BEGIN Data excerpt
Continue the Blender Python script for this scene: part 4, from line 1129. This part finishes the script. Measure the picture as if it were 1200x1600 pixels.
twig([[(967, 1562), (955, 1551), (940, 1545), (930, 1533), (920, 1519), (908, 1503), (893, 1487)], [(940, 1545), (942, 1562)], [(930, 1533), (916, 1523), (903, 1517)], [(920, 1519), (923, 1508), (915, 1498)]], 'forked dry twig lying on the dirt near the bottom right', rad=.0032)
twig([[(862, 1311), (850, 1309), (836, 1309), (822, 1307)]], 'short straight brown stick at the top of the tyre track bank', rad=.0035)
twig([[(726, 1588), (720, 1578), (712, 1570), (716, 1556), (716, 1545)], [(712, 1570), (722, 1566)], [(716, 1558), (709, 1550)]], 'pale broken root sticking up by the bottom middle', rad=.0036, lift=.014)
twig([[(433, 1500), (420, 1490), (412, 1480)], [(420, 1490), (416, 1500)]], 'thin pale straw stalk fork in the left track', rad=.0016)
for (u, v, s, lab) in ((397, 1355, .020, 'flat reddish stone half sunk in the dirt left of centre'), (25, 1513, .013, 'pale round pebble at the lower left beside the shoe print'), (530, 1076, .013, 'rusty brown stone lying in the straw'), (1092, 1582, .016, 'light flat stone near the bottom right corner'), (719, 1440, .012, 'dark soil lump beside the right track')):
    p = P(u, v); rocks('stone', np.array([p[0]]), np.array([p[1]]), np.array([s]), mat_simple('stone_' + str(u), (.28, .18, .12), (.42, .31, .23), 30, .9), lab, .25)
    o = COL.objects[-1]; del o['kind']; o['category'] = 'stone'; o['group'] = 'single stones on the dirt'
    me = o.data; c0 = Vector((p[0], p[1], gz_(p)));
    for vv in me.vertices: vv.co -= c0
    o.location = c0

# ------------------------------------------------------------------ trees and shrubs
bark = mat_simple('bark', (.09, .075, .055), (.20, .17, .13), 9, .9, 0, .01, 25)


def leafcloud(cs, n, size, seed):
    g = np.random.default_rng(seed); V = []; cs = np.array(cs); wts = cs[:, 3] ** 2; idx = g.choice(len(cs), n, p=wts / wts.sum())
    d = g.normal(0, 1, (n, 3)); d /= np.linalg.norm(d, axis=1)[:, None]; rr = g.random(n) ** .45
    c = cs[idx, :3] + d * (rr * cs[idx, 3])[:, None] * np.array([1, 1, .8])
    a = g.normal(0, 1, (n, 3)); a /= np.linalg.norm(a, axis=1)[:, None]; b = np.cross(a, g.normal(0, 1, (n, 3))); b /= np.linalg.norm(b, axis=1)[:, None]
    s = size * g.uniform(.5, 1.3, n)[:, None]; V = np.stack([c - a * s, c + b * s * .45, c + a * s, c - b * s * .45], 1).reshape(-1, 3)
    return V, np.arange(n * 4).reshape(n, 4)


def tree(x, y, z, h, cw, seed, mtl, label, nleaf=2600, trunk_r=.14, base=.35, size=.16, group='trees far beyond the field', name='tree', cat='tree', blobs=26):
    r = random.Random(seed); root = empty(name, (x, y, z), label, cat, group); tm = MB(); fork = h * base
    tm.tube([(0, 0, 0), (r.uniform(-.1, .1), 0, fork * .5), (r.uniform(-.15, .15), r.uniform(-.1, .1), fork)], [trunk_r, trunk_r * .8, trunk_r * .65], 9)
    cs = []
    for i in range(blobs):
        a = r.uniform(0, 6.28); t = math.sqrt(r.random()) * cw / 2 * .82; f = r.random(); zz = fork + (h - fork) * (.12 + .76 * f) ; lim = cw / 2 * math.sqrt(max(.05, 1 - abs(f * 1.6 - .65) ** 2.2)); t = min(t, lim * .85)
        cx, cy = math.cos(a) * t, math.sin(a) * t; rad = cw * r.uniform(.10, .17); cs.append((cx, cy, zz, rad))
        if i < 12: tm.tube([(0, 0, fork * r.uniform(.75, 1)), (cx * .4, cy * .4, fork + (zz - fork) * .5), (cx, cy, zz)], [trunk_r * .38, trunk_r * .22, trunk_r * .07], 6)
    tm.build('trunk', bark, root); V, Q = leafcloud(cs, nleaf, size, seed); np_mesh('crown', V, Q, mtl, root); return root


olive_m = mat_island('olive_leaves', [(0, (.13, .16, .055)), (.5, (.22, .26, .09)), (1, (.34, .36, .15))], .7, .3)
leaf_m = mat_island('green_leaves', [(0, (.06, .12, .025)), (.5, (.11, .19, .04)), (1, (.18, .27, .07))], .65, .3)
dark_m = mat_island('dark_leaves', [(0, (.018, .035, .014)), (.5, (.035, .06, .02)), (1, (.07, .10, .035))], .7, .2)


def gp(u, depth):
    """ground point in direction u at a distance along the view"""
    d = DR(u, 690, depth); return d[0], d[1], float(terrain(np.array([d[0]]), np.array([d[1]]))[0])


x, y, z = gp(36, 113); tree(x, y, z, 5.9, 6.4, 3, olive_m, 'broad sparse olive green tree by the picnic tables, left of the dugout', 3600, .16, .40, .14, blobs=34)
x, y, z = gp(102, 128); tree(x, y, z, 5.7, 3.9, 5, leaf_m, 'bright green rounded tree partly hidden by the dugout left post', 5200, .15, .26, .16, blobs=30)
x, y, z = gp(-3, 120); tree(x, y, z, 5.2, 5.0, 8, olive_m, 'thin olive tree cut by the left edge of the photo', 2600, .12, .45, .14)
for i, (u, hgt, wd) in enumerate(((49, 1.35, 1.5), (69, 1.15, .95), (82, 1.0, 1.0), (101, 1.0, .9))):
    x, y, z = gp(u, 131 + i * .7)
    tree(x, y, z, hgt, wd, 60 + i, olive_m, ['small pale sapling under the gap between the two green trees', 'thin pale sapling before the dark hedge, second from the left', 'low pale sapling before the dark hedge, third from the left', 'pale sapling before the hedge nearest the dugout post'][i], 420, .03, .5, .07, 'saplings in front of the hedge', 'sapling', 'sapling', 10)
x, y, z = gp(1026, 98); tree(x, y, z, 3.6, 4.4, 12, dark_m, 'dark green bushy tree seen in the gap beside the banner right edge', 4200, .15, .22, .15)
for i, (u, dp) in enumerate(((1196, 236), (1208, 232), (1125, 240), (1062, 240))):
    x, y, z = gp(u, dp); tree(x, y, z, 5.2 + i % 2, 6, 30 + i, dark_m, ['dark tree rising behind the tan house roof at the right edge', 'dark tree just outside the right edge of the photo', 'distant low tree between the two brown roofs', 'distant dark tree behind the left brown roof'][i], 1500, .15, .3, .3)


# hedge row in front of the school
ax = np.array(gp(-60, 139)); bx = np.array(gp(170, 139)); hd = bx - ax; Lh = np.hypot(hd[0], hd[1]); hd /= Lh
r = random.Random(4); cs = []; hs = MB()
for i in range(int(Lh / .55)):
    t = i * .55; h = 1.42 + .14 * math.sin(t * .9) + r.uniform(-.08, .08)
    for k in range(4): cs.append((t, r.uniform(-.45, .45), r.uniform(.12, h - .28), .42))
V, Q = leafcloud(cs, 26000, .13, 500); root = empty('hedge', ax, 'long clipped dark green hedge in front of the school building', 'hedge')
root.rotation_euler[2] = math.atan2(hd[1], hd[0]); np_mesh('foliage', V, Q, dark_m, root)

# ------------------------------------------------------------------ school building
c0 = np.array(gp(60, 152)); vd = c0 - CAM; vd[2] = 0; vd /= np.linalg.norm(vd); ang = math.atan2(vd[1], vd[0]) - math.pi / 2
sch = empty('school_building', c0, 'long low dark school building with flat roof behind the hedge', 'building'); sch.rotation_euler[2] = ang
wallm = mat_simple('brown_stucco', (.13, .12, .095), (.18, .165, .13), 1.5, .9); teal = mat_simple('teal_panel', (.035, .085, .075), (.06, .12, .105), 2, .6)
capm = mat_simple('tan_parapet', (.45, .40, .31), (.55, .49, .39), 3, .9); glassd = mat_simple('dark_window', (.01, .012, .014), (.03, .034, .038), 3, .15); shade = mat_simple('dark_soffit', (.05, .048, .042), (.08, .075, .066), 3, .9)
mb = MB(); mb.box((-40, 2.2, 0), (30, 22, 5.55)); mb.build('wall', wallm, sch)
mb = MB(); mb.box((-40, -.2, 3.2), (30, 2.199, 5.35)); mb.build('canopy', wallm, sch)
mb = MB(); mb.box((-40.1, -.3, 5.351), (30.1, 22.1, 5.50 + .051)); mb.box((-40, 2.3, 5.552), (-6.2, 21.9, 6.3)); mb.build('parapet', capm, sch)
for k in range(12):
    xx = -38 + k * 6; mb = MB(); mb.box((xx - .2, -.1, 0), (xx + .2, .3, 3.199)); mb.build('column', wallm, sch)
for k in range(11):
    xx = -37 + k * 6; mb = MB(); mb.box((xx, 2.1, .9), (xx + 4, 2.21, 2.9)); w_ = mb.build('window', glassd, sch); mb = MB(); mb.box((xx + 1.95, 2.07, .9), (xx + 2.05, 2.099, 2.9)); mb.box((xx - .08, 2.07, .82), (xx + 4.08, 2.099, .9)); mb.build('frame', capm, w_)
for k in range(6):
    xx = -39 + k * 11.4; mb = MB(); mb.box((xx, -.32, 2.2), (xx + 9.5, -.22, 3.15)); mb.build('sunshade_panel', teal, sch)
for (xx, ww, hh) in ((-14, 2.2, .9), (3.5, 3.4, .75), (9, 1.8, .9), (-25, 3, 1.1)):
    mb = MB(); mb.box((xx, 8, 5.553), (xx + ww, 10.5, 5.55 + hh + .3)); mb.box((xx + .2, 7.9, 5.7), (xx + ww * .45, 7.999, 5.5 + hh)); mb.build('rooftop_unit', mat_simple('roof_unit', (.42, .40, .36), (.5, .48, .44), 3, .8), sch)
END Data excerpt
Copy exactly the lines that run from the first line of the data to the line containing "o.location = c0", please, with both ends included and nothing else.

Continue the Blender Python script for this scene: part 4, from line 1129. This part finishes the script. Measure the picture as if it were 1200x1600 pixels.
twig([[(967, 1562), (955, 1551), (940, 1545), (930, 1533), (920, 1519), (908, 1503), (893, 1487)], [(940, 1545), (942, 1562)], [(930, 1533), (916, 1523), (903, 1517)], [(920, 1519), (923, 1508), (915, 1498)]], 'forked dry twig lying on the dirt near the bottom right', rad=.0032)
twig([[(862, 1311), (850, 1309), (836, 1309), (822, 1307)]], 'short straight brown stick at the top of the tyre track bank', rad=.0035)
twig([[(726, 1588), (720, 1578), (712, 1570), (716, 1556), (716, 1545)], [(712, 1570), (722, 1566)], [(716, 1558), (709, 1550)]], 'pale broken root sticking up by the bottom middle', rad=.0036, lift=.014)
twig([[(433, 1500), (420, 1490), (412, 1480)], [(420, 1490), (416, 1500)]], 'thin pale straw stalk fork in the left track', rad=.0016)
for (u, v, s, lab) in ((397, 1355, .020, 'flat reddish stone half sunk in the dirt left of centre'), (25, 1513, .013, 'pale round pebble at the lower left beside the shoe print'), (530, 1076, .013, 'rusty brown stone lying in the straw'), (1092, 1582, .016, 'light flat stone near the bottom right corner'), (719, 1440, .012, 'dark soil lump beside the right track')):
    p = P(u, v); rocks('stone', np.array([p[0]]), np.array([p[1]]), np.array([s]), mat_simple('stone_' + str(u), (.28, .18, .12), (.42, .31, .23), 30, .9), lab, .25)
    o = COL.objects[-1]; del o['kind']; o['category'] = 'stone'; o['group'] = 'single stones on the dirt'
    me = o.data; c0 = Vector((p[0], p[1], gz_(p)));
    for vv in me.vertices: vv.co -= c0
    o.location = c0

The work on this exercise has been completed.